Goal – Each entry below should be reproduced character for character.

### Stored records ###

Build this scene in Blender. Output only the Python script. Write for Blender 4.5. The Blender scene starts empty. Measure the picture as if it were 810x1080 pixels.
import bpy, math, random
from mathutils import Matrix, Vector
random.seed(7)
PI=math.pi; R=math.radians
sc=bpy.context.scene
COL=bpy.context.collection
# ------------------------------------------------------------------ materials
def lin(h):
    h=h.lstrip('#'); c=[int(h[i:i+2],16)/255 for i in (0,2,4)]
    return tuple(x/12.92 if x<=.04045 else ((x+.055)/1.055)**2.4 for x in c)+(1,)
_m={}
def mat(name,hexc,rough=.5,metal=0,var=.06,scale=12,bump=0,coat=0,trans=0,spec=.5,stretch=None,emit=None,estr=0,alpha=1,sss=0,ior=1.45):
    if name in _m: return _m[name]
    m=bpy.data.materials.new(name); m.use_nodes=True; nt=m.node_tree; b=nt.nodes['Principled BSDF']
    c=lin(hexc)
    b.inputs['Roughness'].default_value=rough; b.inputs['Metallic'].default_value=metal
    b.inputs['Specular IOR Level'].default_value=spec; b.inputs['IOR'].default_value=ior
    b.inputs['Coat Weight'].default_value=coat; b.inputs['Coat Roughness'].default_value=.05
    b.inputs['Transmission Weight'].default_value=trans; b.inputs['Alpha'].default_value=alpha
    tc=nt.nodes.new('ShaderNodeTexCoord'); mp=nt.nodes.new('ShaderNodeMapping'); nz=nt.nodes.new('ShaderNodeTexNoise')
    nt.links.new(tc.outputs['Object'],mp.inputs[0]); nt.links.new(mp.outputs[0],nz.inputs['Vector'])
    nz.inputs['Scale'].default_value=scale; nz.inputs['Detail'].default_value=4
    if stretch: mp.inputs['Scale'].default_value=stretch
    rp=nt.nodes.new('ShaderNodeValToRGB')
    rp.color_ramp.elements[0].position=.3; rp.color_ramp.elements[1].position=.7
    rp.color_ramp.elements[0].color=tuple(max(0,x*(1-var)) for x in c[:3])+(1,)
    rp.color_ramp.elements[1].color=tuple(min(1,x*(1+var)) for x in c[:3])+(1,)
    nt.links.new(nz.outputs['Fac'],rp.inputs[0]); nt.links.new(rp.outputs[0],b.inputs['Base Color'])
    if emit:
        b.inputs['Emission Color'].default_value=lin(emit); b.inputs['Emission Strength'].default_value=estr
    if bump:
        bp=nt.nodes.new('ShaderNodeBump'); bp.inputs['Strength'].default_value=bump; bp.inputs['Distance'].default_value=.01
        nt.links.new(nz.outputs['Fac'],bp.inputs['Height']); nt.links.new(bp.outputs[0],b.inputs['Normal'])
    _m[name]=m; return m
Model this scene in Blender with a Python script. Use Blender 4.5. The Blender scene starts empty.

###

Result of this task –
Build this scene in Blender. Output only the Python script. Write for Blender 4.5. The Blender scene starts empty. Measure the picture as if it were 810x1080 pixels.
import bpy, math, random
from mathutils import Matrix, Vector
random.seed(7)
PI=math.pi; R=math.radians
sc=bpy.context.scene
COL=bpy.context.collection
# ------------------------------------------------------------------ materials
def lin(h):
    h=h.lstrip('#'); c=[int(h[i:i+2],16)/255 for i in (0,2,4)]
    return tuple(x/12.92 if x<=.04045 else ((x+.055)/1.055)**2.4 for x in c)+(1,)
_m={}
def mat(name,hexc,rough=.5,metal=0,var=.06,scale=12,bump=0,coat=0,trans=0,spec=.5,stretch=None,emit=None,estr=0,alpha=1,sss=0,ior=1.45):
    if name in _m: return _m[name]
    m=bpy.data.materials.new(name); m.use_nodes=True; nt=m.node_tree; b=nt.nodes['Principled BSDF']
    c=lin(hexc)
    b.inputs['Roughness'].default_value=rough; b.inputs['Metallic'].default_value=metal
    b.inputs['Specular IOR Level'].default_value=spec; b.inputs['IOR'].default_value=ior
    b.inputs['Coat Weight'].default_value=coat; b.inputs['Coat Roughness'].default_value=.05
    b.inputs['Transmission Weight'].default_value=trans; b.inputs['Alpha'].default_value=alpha
    tc=nt.nodes.new('ShaderNodeTexCoord'); mp=nt.nodes.new('ShaderNodeMapping'); nz=nt.nodes.new('ShaderNodeTexNoise')
    nt.links.new(tc.outputs['Object'],mp.inputs[0]); nt.links.new(mp.outputs[0],nz.inputs['Vector'])
    nz.inputs['Scale'].default_value=scale; nz.inputs['Detail'].default_value=4
    if stretch: mp.inputs['Scale'].default_value=stretch
    rp=nt.nodes.new('ShaderNodeValToRGB')
    rp.color_ramp.elements[0].position=.3; rp.color_ramp.elements[1].position=.7
    rp.color_ramp.elements[0].color=tuple(max(0,x*(1-var)) for x in c[:3])+(1,)
    rp.color_ramp.elements[1].color=tuple(min(1,x*(1+var)) for x in c[:3])+(1,)
    nt.links.new(nz.outputs['Fac'],rp.inputs[0]); nt.links.new(rp.outputs[0],b.inputs['Base Color'])
    if emit:
        b.inputs['Emission Color'].default_value=lin(emit); b.inputs['Emission Strength'].default_value=estr
    if bump:
        bp=nt.nodes.new('ShaderNodeBump'); bp.inputs['Strength'].default_value=bump; bp.inputs['Distance'].default_value=.01
        nt.links.new(nz.outputs['Fac'],bp.inputs['Height']); nt.links.new(bp.outputs[0],b.inputs['Normal'])
    _m[name]=m; return m
Model this scene in Blender with a Python script. Use Blender 4.5. The Blender scene starts empty.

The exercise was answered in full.